_What to work on_
Return all of the data exactly as given.

_Collected data_
========================================================================

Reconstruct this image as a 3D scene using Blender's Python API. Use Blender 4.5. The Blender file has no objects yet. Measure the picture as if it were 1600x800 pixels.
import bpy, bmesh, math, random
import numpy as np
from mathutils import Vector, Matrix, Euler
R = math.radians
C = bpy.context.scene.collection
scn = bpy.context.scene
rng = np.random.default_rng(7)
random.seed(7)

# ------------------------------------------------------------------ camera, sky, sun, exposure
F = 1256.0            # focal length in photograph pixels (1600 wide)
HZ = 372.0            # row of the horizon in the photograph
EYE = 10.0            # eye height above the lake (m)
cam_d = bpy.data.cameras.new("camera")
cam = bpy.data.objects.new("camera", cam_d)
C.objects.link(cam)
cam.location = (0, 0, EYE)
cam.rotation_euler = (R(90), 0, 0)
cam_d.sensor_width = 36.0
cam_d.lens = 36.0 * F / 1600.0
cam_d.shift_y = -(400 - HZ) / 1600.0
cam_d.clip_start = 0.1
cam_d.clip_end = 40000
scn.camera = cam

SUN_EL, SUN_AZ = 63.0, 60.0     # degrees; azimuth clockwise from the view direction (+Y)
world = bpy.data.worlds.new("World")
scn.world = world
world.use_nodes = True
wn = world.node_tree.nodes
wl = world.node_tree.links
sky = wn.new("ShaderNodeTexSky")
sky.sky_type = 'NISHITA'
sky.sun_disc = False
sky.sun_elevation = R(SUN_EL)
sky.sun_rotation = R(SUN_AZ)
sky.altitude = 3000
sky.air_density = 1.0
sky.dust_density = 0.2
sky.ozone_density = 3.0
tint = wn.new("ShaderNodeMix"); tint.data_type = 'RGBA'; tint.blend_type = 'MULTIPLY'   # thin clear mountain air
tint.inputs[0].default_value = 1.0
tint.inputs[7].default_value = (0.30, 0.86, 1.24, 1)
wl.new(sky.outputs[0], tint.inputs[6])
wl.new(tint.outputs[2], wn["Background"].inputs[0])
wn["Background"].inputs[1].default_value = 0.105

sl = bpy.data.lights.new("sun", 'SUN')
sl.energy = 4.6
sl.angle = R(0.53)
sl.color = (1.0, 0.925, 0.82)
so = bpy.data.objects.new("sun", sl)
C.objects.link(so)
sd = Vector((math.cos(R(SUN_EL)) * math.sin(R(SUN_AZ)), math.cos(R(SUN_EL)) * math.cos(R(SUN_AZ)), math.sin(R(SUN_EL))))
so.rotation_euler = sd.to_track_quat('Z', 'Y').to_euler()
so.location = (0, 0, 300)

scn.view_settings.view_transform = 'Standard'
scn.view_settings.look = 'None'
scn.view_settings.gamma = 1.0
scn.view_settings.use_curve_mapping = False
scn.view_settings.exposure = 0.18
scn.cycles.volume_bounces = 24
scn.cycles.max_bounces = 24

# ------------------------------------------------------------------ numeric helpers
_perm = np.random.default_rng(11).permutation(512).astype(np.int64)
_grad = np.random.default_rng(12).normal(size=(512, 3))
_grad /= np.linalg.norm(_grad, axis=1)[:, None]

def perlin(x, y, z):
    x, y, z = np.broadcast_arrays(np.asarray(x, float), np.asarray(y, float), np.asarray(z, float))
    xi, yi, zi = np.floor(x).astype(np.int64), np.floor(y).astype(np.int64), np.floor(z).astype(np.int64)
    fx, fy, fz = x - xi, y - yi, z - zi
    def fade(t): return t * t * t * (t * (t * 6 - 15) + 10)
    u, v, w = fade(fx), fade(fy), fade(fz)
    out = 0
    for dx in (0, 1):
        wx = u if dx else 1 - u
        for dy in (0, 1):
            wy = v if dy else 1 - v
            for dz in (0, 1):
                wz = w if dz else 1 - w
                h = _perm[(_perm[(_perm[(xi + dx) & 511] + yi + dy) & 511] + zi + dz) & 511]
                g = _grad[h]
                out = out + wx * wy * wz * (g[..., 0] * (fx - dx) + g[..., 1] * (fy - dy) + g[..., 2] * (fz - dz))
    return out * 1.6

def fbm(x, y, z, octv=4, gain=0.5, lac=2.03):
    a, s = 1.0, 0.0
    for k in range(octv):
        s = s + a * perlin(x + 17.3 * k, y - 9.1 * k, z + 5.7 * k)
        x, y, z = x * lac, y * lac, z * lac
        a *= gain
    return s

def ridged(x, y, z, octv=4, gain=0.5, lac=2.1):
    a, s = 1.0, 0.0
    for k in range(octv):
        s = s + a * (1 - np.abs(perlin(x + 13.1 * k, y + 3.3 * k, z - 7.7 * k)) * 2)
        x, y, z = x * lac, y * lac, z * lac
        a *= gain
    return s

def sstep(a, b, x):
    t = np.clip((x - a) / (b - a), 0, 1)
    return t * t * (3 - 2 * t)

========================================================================

_Exercise answer_
Reconstruct this image as a 3D scene using Blender's Python API. Use Blender 4.5. The Blender file has no objects yet. Measure the picture as if it were 1600x800 pixels.
import bpy, bmesh, math, random
import numpy as np
from mathutils import Vector, Matrix, Euler
R = math.radians
C = bpy.context.scene.collection
scn = bpy.context.scene
rng = np.random.default_rng(7)
random.seed(7)

# ------------------------------------------------------------------ camera, sky, sun, exposure
F = 1256.0            # focal length in photograph pixels (1600 wide)
HZ = 372.0            # row of the horizon in the photograph
EYE = 10.0            # eye height above the lake (m)
cam_d = bpy.data.cameras.new("camera")
cam = bpy.data.objects.new("camera", cam_d)
C.objects.link(cam)
cam.location = (0, 0, EYE)
cam.rotation_euler = (R(90), 0, 0)
cam_d.sensor_width = 36.0
cam_d.lens = 36.0 * F / 1600.0
cam_d.shift_y = -(400 - HZ) / 1600.0
cam_d.clip_start = 0.1
cam_d.clip_end = 40000
scn.camera = cam

SUN_EL, SUN_AZ = 63.0, 60.0     # degrees; azimuth clockwise from the view direction (+Y)
world = bpy.data.worlds.new("World")
scn.world = world
world.use_nodes = True
wn = world.node_tree.nodes
wl = world.node_tree.links
sky = wn.new("ShaderNodeTexSky")
sky.sky_type = 'NISHITA'
sky.sun_disc = False
sky.sun_elevation = R(SUN_EL)
sky.sun_rotation = R(SUN_AZ)
sky.altitude = 3000
sky.air_density = 1.0
sky.dust_density = 0.2
sky.ozone_density = 3.0
tint = wn.new("ShaderNodeMix"); tint.data_type = 'RGBA'; tint.blend_type = 'MULTIPLY'   # thin clear mountain air
tint.inputs[0].default_value = 1.0
tint.inputs[7].default_value = (0.30, 0.86, 1.24, 1)
wl.new(sky.outputs[0], tint.inputs[6])
wl.new(tint.outputs[2], wn["Background"].inputs[0])
wn["Background"].inputs[1].default_value = 0.105

sl = bpy.data.lights.new("sun", 'SUN')
sl.energy = 4.6
sl.angle = R(0.53)
sl.color = (1.0, 0.925, 0.82)
so = bpy.data.objects.new("sun", sl)
C.objects.link(so)
sd = Vector((math.cos(R(SUN_EL)) * math.sin(R(SUN_AZ)), math.cos(R(SUN_EL)) * math.cos(R(SUN_AZ)), math.sin(R(SUN_EL))))
so.rotation_euler = sd.to_track_quat('Z', 'Y').to_euler()
so.location = (0, 0, 300)

scn.view_settings.view_transform = 'Standard'
scn.view_settings.look = 'None'
scn.view_settings.gamma = 1.0
scn.view_settings.use_curve_mapping = False
scn.view_settings.exposure = 0.18
scn.cycles.volume_bounces = 24
scn.cycles.max_bounces = 24

# ------------------------------------------------------------------ numeric helpers
_perm = np.random.default_rng(11).permutation(512).astype(np.int64)
_grad = np.random.default_rng(12).normal(size=(512, 3))
_grad /= np.linalg.norm(_grad, axis=1)[:, None]

def perlin(x, y, z):
    x, y, z = np.broadcast_arrays(np.asarray(x, float), np.asarray(y, float), np.asarray(z, float))
    xi, yi, zi = np.floor(x).astype(np.int64), np.floor(y).astype(np.int64), np.floor(z).astype(np.int64)
    fx, fy, fz = x - xi, y - yi, z - zi
    def fade(t): return t * t * t * (t * (t * 6 - 15) + 10)
    u, v, w = fade(fx), fade(fy), fade(fz)
    out = 0
    for dx in (0, 1):
        wx = u if dx else 1 - u
        for dy in (0, 1):
            wy = v if dy else 1 - v
            for dz in (0, 1):
                wz = w if dz else 1 - w
                h = _perm[(_perm[(_perm[(xi + dx) & 511] + yi + dy) & 511] + zi + dz) & 511]
                g = _grad[h]
                out = out + wx * wy * wz * (g[..., 0] * (fx - dx) + g[..., 1] * (fy - dy) + g[..., 2] * (fz - dz))
    return out * 1.6

def fbm(x, y, z, octv=4, gain=0.5, lac=2.03):
    a, s = 1.0, 0.0
    for k in range(octv):
        s = s + a * perlin(x + 17.3 * k, y - 9.1 * k, z + 5.7 * k)
        x, y, z = x * lac, y * lac, z * lac
        a *= gain
    return s

def ridged(x, y, z, octv=4, gain=0.5, lac=2.1):
    a, s = 1.0, 0.0
    for k in range(octv):
        s = s + a * (1 - np.abs(perlin(x + 13.1 * k, y + 3.3 * k, z - 7.7 * k)) * 2)
        x, y, z = x * lac, y * lac, z * lac
        a *= gain
    return s

def sstep(a, b, x):
    t = np.clip((x - a) / (b - a), 0, 1)
    return t * t * (3 - 2 * t)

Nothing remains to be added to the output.